◆ Description of the task ◆
Begin at the first line below and copy each line exactly, ending with the line where "SUN_AZ = math.atan2(sun_dir.x, sun_dir.y)" appears.
⟨
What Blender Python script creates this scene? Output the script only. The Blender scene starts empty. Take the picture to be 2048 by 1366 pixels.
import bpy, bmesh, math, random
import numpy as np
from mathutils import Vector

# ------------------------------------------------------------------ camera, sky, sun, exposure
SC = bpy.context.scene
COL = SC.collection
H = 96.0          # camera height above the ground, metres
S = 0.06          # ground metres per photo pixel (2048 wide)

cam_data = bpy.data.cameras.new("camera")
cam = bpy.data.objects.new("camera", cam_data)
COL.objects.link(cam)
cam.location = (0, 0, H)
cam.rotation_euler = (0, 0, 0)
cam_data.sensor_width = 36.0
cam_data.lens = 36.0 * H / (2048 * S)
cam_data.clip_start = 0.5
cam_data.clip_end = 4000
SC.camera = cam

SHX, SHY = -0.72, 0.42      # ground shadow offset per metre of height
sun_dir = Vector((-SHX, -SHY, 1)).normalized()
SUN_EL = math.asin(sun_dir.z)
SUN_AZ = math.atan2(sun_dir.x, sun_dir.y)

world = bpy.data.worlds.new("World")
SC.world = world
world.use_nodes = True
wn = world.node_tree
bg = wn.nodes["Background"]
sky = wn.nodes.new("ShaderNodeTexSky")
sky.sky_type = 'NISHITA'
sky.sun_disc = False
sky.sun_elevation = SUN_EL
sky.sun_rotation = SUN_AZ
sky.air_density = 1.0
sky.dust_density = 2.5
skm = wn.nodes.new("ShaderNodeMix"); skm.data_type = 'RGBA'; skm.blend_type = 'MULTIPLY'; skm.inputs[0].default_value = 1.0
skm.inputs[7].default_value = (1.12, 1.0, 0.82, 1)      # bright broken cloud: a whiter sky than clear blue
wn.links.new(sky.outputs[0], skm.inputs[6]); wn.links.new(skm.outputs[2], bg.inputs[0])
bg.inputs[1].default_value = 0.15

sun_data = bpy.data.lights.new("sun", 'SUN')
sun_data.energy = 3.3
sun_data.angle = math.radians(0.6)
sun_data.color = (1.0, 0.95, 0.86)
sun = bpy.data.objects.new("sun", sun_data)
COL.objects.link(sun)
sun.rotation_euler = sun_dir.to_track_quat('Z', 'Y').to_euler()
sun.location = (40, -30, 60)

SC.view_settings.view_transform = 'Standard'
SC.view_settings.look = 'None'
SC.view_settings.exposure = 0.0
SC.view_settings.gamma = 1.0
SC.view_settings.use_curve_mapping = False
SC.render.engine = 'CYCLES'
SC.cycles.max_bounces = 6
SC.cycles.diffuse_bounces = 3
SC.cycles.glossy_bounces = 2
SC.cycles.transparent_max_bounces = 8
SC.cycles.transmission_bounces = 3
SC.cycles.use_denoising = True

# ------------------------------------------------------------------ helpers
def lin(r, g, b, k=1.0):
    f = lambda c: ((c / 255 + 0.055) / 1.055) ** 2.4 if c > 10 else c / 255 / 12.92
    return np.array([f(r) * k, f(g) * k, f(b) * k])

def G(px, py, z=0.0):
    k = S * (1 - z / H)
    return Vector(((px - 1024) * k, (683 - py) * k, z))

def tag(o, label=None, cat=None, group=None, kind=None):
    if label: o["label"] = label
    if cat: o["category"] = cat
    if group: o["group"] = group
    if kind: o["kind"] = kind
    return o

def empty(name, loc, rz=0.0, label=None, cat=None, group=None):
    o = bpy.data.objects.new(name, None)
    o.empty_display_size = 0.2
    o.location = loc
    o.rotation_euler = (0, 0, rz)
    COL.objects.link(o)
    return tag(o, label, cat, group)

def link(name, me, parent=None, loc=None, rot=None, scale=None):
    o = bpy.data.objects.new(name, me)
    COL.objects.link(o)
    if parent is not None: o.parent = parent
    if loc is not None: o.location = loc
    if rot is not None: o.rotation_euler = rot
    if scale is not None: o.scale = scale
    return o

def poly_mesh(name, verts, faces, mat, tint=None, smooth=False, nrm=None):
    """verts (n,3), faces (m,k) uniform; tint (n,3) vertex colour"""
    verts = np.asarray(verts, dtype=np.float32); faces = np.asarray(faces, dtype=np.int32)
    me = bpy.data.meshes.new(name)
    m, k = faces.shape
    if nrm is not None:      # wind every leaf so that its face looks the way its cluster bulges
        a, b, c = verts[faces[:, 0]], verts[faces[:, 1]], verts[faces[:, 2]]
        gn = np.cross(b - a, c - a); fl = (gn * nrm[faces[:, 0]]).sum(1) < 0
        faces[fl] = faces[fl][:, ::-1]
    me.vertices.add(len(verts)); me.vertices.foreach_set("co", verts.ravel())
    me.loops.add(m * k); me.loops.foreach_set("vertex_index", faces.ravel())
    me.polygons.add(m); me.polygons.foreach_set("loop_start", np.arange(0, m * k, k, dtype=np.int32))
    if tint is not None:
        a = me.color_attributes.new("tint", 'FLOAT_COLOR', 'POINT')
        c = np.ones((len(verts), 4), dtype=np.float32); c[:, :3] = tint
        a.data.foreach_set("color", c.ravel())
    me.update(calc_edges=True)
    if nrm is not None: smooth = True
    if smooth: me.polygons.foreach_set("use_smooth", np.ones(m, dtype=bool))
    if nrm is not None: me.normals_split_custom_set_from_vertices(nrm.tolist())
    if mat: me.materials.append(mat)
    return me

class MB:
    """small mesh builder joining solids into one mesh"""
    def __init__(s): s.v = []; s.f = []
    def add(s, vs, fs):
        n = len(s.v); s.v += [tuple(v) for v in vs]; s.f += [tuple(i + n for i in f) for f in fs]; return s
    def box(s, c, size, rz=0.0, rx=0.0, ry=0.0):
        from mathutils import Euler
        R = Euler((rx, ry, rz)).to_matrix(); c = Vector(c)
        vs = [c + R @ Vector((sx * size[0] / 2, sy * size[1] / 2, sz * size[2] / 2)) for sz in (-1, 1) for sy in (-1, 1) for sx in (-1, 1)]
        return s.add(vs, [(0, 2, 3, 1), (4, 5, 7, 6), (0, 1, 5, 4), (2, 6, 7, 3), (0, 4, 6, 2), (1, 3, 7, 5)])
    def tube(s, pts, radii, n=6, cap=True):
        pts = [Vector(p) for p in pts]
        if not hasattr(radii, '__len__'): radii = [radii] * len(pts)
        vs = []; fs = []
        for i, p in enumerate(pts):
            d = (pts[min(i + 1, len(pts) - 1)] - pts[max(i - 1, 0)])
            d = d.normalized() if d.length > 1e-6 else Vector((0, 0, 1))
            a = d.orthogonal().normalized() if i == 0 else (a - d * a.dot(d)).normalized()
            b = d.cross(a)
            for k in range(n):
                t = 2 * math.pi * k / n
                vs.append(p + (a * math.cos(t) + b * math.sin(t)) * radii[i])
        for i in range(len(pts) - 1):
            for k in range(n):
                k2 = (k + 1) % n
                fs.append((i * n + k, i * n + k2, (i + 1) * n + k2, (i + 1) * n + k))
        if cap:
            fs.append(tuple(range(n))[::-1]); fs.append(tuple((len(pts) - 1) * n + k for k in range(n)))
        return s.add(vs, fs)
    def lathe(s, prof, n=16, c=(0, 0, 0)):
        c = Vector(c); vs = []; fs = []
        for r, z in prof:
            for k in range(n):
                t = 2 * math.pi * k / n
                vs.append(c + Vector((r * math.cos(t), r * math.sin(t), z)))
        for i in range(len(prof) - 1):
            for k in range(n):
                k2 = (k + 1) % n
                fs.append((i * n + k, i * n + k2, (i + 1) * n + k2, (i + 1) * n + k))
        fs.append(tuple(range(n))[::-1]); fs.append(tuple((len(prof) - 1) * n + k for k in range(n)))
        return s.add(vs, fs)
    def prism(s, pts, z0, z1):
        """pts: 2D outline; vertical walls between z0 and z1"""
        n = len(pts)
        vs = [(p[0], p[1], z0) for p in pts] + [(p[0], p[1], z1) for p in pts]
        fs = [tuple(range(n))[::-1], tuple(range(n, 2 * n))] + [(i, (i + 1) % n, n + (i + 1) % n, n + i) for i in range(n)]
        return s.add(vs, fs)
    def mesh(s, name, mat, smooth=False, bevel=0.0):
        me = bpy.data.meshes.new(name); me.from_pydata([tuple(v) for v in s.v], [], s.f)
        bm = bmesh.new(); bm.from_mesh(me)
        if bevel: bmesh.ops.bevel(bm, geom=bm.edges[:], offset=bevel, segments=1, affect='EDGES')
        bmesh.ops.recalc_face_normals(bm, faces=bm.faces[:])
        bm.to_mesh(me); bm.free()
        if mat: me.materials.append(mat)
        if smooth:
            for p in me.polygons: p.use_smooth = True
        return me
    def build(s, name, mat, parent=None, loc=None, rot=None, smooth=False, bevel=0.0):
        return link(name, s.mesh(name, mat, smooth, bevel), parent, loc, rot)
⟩
◆ Exercise output ◆
What Blender Python script creates this scene? Output the script only. The Blender scene starts empty. Take the picture to be 2048 by 1366 pixels.
import bpy, bmesh, math, random
import numpy as np
from mathutils import Vector

# ------------------------------------------------------------------ camera, sky, sun, exposure
SC = bpy.context.scene
COL = SC.collection
H = 96.0          # camera height above the ground, metres
S = 0.06          # ground metres per photo pixel (2048 wide)

cam_data = bpy.data.cameras.new("camera")
cam = bpy.data.objects.new("camera", cam_data)
COL.objects.link(cam)
cam.location = (0, 0, H)
cam.rotation_euler = (0, 0, 0)
cam_data.sensor_width = 36.0
cam_data.lens = 36.0 * H / (2048 * S)
cam_data.clip_start = 0.5
cam_data.clip_end = 4000
SC.camera = cam

SHX, SHY = -0.72, 0.42      # ground shadow offset per metre of height
sun_dir = Vector((-SHX, -SHY, 1)).normalized()
SUN_EL = math.asin(sun_dir.z)
SUN_AZ = math.atan2(sun_dir.x, sun_dir.y)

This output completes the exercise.